Desta vez o apelo foi público – mais ou menos, mutatis mutandis, como aquele sinal luminoso que o Comissário Gordon projeta no céu de Gotham City para pedir a ajuda de Batman. Nosso David Coimbra, há alguns dias, escrevia sua crônica "A grande final"; olhando pela janela o suave entardecer de Boston, lascou o primeiro parágrafo: "Eu era bom no jogo de botão. Não, cara, eu era muito bom no jogo de botão. Na verdade, como diria Gilmar Mendes, modéstia às favas: eu era o melhor no jogo de botão" – e aí estacou, subitamente cismado com aquilo que tinha escrito, como fez questão de explicar: "Aliás, isso me intriga: a fava é uma leguminosa, meio ervilha, meio feijão. Por que atirar alguma coisa no meio delas é o mesmo que atirar fora? Professor Cláudio Moreno, socorra-me nesta hora de dúvida!".
Pois aqui estou, caro David, em resposta à tua invocação, mas não sei se trago exatamente o que pediste. Posso esclarecer, em primeiro lugar, o porquê da tua estranheza: quando ouvimos uma frase qualquer, não indagamos por sua origem, porque sentimos que ela foi formada pela livre combinação de palavras que o idioma nos oferece. Quando, porém, encontramos uma expressão que claramente não é uma sequência construída pelo usuário individual, pressentimos que ela deve ter uma fonte histórica, o que nos leva a perguntar, então, de onde ela veio.

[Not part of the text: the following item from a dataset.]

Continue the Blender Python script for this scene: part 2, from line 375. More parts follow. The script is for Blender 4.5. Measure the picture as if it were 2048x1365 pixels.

E aqui reside o problema. É relativamente fácil descobrir a origem de expressões consagradas em todo o Ocidente, como atravessar o Rubicão, o calcanhar de Aquiles, tomar a nuvem por Juno ou separar o joio do trigo, pois elas provêm do fundo cultural greco-romano e judaico-cristão. Todavia, a origem das expressões populares, formadas internamente no idioma, já é um tema que foge à ciência dos livros e dos dicionários, que, como muito bem observou Câmara Cascudo, jamais "alcança a interpretação popular, transmitida pela memória coletiva nas gerações, entre analfabetos, conservadores do patrimônio anônimo e cultural". Estas expressões raramente podem ser entendidas por uma simples análise dos vocábulos que as compõem; em outras palavras, elas não podem ser entendidas literalmente, porque adquiriram, ao longo de sua história, um significado próprio, muitas vezes inesperado, mas aceito e reconhecido pelo grupo.
Às vezes, é verdade, há uma ligação transparente com o sentido nativo de cada palavra, como, por exemplo, faceiro como pinto no cisco ou inadaptado como peixe fora d'água, em que a comparação é evidente. Em outros casos, as conexões originais vêm sendo esquecidas aos poucos, embora um estudo histórico possa recuperá-las, como virar o disco ("trocar de assunto"), pouco usada pelas gerações mais recentes, acostumadas ao CD de um só lado, e pelas recentíssimas, que só convivem com arquivos digitais. Mas o que dizer de burro como uma porta? Ou estúpido como uma taipa? Entendemos perfeitamente o que significam, mas não fica claro o que uma coisa tem a ver com a outra. É aqui que se enquadra a tua pergunta: para me livrar de um inoportuno, posso mandá-lo lamber sabão, catar coquinho, pentear macaco, chupar prego, caçar sapo ou ver se estou na esquina – todas elas operações ridículas ou impossíveis. Mandar o outro às favas (assim como plantar batatas), no entanto, não seguem a mesma linha, já que, como bem notaste, são ocupações nada inúteis ou depreciativas. Uma advertência final: vais encontrar, nesta arca de Noé da internet, vários parlapatões explicando solenemente o valor pejorativo da batata ou da fava, pois são incapazes de entender que a linguagem vai muito além da simples lógica. Eles não sabem que aceitar esse fato só aumenta nossa admiração e encantamento pela língua que habitamos.